A weave of impressions from the historic market town of Chester-le-Street.

Amateur film 1968 13 mins

From the collection of:

Logo for North East Film Archive

Overview

The men and women of the Chester-le-Street Amateur Cine Society take a leisurely inventory of their home town at the end of the 60s. Highlights include a snapshot of the men of the Model Engineering Society at Riverside Park, so enthralled in their miniature world of superbly crafted steam engines, the kids barely get a look in. The grounds of the ‘baronial looking’ Lumley Castle also play host to a children’s pageant, disabled archery and angling on the River Wear.

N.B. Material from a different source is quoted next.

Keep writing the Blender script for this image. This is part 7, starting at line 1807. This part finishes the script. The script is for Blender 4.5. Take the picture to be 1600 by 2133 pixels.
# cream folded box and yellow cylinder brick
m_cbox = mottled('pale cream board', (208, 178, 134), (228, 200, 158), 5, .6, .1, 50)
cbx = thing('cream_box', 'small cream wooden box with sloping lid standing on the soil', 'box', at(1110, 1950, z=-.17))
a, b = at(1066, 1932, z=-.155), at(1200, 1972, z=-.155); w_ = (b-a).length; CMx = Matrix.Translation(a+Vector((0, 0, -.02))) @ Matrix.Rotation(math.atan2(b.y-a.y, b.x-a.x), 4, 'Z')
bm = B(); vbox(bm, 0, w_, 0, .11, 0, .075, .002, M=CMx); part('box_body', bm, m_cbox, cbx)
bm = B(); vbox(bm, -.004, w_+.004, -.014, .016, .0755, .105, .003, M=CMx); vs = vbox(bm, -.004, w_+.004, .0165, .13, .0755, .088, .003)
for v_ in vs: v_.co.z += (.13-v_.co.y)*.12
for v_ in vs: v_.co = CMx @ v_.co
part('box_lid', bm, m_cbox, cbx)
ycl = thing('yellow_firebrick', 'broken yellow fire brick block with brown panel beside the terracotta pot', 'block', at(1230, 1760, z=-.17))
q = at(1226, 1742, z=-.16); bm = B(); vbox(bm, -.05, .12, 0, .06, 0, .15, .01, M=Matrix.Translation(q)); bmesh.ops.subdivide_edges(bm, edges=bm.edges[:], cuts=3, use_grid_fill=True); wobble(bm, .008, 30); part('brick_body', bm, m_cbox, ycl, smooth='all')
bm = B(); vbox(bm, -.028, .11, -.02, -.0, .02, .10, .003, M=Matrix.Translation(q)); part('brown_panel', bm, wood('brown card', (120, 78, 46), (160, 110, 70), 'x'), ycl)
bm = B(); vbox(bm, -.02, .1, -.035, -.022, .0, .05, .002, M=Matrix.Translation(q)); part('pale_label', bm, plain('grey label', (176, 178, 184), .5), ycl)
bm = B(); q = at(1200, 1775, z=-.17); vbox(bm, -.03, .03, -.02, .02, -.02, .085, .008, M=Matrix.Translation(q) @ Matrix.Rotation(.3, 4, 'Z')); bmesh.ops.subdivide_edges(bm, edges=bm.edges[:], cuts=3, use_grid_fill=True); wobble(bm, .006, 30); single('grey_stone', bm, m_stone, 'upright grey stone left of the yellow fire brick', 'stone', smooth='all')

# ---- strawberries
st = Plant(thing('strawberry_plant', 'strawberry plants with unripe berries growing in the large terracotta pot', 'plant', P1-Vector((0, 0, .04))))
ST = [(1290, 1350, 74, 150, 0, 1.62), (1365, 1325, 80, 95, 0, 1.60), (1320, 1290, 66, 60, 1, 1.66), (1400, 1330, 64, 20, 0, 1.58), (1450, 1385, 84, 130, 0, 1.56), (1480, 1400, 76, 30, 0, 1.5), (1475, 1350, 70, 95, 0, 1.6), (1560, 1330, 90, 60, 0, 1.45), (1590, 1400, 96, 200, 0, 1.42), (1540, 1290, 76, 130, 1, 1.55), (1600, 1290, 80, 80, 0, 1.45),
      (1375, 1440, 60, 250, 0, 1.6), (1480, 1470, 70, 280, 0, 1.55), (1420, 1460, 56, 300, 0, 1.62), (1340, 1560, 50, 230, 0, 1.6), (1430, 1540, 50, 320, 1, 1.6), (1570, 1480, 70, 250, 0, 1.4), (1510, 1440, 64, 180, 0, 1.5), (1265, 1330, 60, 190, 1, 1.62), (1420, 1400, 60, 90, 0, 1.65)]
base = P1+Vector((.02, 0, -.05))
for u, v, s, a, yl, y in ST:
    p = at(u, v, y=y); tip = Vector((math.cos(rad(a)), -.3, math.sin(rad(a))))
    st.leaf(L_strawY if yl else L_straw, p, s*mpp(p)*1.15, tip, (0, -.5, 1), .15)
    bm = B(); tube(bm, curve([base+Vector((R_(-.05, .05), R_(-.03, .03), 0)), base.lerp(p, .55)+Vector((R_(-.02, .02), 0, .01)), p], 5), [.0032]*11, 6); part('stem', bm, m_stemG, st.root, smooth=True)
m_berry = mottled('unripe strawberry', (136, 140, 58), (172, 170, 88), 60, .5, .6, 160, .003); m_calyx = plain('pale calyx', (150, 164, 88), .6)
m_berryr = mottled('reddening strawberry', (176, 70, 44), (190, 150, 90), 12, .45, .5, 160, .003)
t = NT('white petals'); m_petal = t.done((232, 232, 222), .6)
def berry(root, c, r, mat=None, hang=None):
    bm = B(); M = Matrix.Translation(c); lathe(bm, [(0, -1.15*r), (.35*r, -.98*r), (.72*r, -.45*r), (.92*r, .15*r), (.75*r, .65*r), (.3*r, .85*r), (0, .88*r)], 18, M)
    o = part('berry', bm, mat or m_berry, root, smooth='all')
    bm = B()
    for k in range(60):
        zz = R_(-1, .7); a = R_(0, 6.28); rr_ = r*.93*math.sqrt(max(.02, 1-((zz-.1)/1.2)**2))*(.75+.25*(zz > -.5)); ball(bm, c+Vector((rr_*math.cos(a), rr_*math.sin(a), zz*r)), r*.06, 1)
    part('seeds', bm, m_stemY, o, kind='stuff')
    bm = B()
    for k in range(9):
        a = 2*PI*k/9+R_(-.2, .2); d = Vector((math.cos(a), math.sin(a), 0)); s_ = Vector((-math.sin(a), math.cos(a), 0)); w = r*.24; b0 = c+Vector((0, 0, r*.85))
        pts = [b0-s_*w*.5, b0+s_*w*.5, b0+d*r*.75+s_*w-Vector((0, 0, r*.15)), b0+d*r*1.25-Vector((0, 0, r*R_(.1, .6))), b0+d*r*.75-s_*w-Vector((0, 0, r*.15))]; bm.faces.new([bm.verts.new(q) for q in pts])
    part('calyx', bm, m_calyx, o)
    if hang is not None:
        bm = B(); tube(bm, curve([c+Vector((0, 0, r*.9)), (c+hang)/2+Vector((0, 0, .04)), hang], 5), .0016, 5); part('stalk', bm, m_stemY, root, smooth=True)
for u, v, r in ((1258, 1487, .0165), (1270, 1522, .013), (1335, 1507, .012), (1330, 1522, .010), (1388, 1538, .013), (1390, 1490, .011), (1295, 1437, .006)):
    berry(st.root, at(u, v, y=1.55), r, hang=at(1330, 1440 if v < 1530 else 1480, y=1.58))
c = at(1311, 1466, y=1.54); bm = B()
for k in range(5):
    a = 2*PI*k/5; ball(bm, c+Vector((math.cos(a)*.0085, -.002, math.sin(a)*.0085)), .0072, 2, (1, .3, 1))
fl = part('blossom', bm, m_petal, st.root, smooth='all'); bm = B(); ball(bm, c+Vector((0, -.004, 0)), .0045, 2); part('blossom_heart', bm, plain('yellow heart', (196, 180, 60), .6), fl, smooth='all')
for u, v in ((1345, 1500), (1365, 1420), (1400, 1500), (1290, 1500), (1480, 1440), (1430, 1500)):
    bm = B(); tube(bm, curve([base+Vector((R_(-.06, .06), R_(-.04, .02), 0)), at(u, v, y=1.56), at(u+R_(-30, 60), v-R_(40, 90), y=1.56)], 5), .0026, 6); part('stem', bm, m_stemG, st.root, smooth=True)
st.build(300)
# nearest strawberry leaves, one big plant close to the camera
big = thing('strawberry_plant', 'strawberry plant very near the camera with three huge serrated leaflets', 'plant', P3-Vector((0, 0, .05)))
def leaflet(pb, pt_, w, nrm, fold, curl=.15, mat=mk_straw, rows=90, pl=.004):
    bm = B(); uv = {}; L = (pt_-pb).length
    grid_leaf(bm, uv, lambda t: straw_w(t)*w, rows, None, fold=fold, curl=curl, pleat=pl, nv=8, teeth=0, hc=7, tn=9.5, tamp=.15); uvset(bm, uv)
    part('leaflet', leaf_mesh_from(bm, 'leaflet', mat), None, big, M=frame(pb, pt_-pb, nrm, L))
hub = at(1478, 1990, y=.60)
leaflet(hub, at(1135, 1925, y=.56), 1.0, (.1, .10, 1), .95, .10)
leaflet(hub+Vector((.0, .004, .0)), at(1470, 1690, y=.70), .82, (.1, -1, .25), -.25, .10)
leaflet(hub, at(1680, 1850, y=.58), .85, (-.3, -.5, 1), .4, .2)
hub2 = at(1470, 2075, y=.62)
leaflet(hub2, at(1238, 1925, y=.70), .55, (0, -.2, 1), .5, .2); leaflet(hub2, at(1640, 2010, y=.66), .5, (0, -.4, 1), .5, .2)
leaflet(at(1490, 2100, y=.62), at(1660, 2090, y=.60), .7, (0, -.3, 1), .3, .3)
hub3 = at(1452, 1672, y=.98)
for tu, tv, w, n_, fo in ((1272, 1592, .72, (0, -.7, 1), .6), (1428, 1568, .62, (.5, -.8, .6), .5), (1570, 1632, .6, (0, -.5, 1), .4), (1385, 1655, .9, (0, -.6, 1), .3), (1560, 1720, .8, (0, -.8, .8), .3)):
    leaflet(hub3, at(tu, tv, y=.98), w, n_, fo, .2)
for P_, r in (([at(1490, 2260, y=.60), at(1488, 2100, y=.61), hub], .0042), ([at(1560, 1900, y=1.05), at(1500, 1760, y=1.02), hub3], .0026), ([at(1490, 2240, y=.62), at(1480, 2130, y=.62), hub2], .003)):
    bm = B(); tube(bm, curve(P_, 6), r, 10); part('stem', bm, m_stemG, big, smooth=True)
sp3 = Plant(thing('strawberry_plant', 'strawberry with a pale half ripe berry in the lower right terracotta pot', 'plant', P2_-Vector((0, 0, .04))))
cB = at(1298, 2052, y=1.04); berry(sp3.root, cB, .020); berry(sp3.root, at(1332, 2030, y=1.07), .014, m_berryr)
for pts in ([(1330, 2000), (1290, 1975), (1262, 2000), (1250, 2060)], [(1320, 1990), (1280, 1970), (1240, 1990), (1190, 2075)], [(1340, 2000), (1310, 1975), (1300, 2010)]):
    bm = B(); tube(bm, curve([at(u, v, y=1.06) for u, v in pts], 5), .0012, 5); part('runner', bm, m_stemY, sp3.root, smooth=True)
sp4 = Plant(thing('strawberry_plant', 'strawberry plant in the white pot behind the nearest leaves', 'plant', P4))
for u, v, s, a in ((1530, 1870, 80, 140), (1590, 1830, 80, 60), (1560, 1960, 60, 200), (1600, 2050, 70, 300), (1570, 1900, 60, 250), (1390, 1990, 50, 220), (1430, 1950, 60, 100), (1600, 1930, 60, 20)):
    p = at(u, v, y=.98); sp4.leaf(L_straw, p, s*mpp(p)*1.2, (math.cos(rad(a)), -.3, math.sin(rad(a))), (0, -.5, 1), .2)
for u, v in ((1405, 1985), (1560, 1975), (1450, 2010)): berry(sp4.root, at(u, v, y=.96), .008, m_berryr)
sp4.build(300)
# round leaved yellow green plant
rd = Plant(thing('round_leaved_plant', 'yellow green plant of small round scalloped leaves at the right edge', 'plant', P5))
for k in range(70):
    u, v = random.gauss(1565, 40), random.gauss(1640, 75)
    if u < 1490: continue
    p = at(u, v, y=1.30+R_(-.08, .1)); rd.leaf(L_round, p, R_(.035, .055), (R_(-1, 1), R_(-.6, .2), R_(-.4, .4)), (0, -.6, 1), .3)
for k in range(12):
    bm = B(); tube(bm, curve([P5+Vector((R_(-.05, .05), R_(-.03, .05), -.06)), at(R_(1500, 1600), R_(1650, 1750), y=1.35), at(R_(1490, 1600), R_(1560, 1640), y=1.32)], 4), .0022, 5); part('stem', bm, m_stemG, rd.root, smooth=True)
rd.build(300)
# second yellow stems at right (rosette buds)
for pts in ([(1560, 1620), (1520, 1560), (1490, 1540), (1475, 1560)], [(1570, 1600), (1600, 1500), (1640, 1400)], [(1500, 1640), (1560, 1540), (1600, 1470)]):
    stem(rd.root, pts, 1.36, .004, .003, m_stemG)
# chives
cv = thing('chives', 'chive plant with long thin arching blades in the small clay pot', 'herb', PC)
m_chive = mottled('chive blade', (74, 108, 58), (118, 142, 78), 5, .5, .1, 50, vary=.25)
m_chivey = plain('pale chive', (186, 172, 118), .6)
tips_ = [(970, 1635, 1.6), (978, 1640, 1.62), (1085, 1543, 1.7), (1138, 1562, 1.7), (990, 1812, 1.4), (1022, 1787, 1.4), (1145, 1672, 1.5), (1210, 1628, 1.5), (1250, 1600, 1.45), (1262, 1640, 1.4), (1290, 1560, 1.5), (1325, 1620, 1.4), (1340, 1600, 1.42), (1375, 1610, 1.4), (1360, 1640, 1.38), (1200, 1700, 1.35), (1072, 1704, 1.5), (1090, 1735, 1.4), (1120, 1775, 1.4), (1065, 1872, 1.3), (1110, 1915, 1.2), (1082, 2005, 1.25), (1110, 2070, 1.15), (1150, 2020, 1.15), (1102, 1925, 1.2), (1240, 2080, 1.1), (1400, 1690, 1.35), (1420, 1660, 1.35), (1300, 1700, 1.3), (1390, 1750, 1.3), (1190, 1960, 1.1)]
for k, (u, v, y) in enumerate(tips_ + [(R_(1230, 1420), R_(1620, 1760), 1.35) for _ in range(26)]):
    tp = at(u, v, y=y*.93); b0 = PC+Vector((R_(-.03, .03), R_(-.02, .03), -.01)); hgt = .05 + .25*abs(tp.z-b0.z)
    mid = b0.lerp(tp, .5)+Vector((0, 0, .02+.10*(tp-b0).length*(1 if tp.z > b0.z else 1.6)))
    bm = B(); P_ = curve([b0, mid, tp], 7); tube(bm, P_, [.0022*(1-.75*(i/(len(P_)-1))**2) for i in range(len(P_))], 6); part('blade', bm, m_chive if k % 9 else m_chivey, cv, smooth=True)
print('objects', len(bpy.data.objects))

This eclectic compilation of footage chronicles a town that was once both a centre of trade and pilgrimage. The signs of modern life arise beside the older fabric of Chester-le-Street. The concrete AI motorway bridge is built over the Wear as trains continue to cross the magnificent railway viaduct over Chester Burn; the spire of the blackened St Mary and St Cuthbert Church rises behind a new leisure centre, where young girls and boys try out the dance grooves and haircuts of the 60s era and sip Pepsi Cola. The pageant pictured in the film, in one sequence performing the arrival of the body of St Cuthbert, may have formed part of the Septecentenary of the Parish Church 1267-1967, an event held in 1967.